Business

Ramesh’s rules

India’s charismatic environment minister, Jairam Ramesh, survived the recent government reshuffle, despite rumours that his highly proactive defence of India’s environment would be his downfall. But no sooner was the reshuffle over than Ramesh found himself under renewed attack, this time from the powerful Reserve Bank of India.

In the quarterly review of the Indian economy released earlier this week, the bank noted that Foreign Direct Investment (FDI) to India fell by almost 36% between April and September, 2010, dropping from US$19.8 billion (130.3 billion yuan) in the same period of the previous fiscal year to US$12.6 billion (82.9 billion yuan). The bank report noted that India seemed to be suffering alone: flows to other major emerging economies were holding up. So what was going on?

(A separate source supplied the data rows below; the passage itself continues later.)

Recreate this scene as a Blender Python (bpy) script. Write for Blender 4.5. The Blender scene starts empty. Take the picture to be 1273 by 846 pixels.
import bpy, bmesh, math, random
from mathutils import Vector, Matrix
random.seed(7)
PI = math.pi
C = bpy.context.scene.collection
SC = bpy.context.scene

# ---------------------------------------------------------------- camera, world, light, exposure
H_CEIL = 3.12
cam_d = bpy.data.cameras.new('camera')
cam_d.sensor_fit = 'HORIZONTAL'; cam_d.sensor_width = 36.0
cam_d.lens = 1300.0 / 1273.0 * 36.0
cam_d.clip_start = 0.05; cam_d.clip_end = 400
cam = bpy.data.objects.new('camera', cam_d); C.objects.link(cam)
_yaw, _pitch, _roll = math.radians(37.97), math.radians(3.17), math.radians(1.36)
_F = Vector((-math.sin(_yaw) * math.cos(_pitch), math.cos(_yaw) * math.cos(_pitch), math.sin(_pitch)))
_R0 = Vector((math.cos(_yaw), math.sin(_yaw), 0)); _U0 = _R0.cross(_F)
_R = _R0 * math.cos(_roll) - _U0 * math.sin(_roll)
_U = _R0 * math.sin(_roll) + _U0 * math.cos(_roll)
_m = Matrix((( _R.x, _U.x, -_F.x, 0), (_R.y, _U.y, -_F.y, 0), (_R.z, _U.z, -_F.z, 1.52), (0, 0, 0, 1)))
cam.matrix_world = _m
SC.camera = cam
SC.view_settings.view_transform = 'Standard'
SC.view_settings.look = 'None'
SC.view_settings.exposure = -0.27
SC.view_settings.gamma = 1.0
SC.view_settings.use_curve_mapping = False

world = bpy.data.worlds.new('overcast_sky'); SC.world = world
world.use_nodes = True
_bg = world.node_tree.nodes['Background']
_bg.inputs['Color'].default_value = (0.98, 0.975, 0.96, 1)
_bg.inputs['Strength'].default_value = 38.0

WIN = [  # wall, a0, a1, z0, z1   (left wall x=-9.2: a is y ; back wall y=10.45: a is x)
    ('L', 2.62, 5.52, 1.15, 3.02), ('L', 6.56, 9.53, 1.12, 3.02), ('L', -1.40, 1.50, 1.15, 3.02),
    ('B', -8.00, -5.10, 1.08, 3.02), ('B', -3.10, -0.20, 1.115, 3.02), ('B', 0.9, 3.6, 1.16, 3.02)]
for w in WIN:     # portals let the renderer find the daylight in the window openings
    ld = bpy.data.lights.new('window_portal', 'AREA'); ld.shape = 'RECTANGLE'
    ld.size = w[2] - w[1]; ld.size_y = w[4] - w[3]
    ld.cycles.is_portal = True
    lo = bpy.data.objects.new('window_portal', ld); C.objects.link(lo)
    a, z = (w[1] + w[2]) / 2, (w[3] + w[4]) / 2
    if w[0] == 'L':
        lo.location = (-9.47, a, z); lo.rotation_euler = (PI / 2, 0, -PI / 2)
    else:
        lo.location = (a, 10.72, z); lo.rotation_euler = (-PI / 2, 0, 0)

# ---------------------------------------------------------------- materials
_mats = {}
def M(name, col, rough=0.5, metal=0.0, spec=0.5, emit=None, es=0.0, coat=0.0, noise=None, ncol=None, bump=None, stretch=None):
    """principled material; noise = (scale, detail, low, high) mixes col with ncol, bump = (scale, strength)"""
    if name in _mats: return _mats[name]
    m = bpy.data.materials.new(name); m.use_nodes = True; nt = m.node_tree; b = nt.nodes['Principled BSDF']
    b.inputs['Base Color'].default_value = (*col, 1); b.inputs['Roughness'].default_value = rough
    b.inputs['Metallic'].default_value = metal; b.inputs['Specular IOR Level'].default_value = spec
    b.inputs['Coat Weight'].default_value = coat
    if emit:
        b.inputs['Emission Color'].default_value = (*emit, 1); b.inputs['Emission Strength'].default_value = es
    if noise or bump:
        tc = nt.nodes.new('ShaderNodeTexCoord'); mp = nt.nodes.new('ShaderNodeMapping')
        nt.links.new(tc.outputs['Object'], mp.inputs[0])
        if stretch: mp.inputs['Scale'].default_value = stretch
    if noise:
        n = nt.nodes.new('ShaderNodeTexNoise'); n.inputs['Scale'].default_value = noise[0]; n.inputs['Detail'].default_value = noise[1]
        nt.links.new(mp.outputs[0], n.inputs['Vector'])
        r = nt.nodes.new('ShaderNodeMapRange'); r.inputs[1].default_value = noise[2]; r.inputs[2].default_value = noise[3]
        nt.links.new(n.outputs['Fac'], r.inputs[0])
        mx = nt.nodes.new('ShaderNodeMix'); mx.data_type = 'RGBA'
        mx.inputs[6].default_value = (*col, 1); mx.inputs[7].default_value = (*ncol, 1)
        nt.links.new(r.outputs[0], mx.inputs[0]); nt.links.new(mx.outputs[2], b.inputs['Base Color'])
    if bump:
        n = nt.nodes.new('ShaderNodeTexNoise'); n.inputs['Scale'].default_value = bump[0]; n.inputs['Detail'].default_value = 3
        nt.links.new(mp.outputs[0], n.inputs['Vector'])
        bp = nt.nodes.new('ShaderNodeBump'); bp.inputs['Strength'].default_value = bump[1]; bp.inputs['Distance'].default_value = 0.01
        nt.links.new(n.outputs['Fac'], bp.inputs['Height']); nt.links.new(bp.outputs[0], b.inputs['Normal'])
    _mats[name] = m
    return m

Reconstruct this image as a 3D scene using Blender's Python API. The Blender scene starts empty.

Investors might point to many possible factors, such as the increasing difficulty of obtaining visas to India and the bureaucratic obstacles to investment that the ever inventive Indian civil service has created. The bank made some reference to India’s notoriously poor infrastructure, land acquisition difficulties and what it coyly terms “procedural delays”, but it also pointed a finger at Jairam Ramesh for pursuing what the report calls “environment sensitive policies”, which have affected “investor sentiment”. 

Among the investor sentiments negatively affected by environment sensitive policies was a highly controversial bauxite mining proposal in Orissa by the UK-based group Vedanta Resources, turned down by Ramesh last year. The proposal had attracted fierce worldwide criticism because, its critics argued, it threatened a number of vulnerable tribal groups and would desecrate land they considered scared.

The company, of course, argued that their project would bring prosperity where there was poverty, but the history and track record of such large-scale mining projects suggests that the beneficiaries are rarely local people. They tend to lose the environment on which they depend, without benefitting from any jobs that may be created.

The fate of the local people was one of the security considerations that informed Ramesh’s decision against Vedanta. India is suffering from a Maoist insurgency that feeds on the discontent of people who have been pushed off their lands to make way for big business and mining interests. The second security factor is climate security: the mining project would have destroyed large swaths of forest at a time when India is pledged to increase its forest cover.

It has not been proved that the minister’s defence of the environment has cost India FDI, but even if the bank’s assertions were true in the short term, Jairam Ramesh’s decisions in favour of environmental protection will carry long term benefits, both for the Indian economy and the people on the ground.